Pour répondre à l'enjeu qui est posé, j'appelle de mes voeux la réunion d'un « Grenelle III » dédié au financement de la mobilité. Pourquoi réserver cette question cruciale à un groupe de travail restreint et confidentiel, dont on ignore, qui plus est, la composition exacte, mais dans lequel les fédérations de transport routiers ont la plus large place ? Car il faut non seulement compenser les 760 millions d'euros perdus avec l'abandon de l'écotaxe, mais aussi trouver les recettes supplémentaires permettant de financer la maintenance ou la modernisation des infrastructures de transport, le scénario 2 de la commission Mobilité 21, et s'attaquer à l'effet de ciseau catastrophique entre l'augmentation continue des charges et la baisse continue des recettes. Les transports sont le seul service public où les recettes diminuent. Et ce sont les collectivités territoriales qui doivent compenser le manque à gagner.

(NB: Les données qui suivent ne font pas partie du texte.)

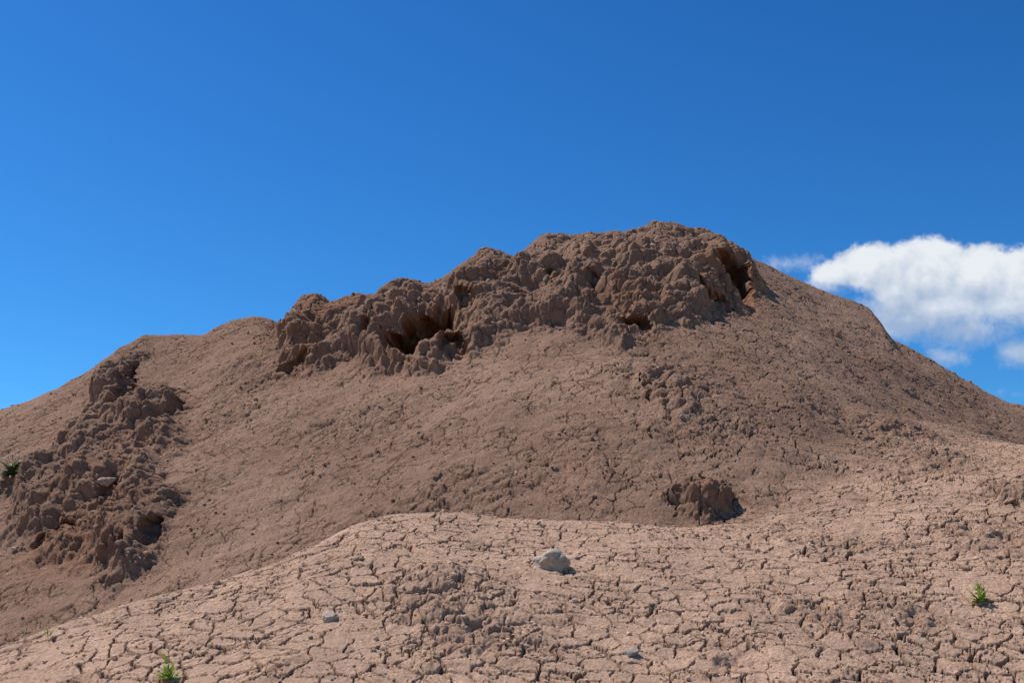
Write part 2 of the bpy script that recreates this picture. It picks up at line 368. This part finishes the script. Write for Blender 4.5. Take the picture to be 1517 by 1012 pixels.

Je voudrais aussi réagir aux doutes exprimés par la commission des finances au sujet de l'utilité budgétaire de l'AFITF. Je comprends que cette agence dérange, sur le strict plan de l'orthodoxie budgétaire. Elle possède tout de même l'énorme avantage de sanctuariser les crédits consacrés aux transports suivant une logique vertueuse de report modal : ses recettes sont issues de la route, essentiellement des concessionnaires d'autoroutes, et sont affectées, pour plus de la moitié, à des modes plus respectueux de l'environnement - transports ferroviaires, collectifs et fluviaux. L'agence présente aussi l'avantage de réunir dans son conseil d'administration plusieurs acteurs du financement de ces infrastructures - des élus locaux, des parlementaires, les différentes administrations concernées -, qui sont ainsi associés au processus d'engagement des dépenses d'infrastructures. Ce serait, il me semble, une erreur et surtout un risque énorme de perdre ces crédits en les noyant dans la masse des dépenses budgétaires courantes.

Pour finir, je voudrais vous présenter les défis que doit relever notre système ferroviaire. Pour faire preuve d'honnêteté, je m'appuierai sur le point de vue de la gauche. Qu'ai-je vu dans les journaux d'hier ? Aujourd'hui en France évoque dans un titre le cri de colère des présidents de régions Haute-Normandie et Basse-Normandie contre la SNCF, en raison de retards de plus en plus fréquents, de pannes de matériel, du manque de chauffage, des toilettes fermées, d'une communication défaillante... Le catalogue des récriminations s'allonge dans ces régions présidées par des socialistes.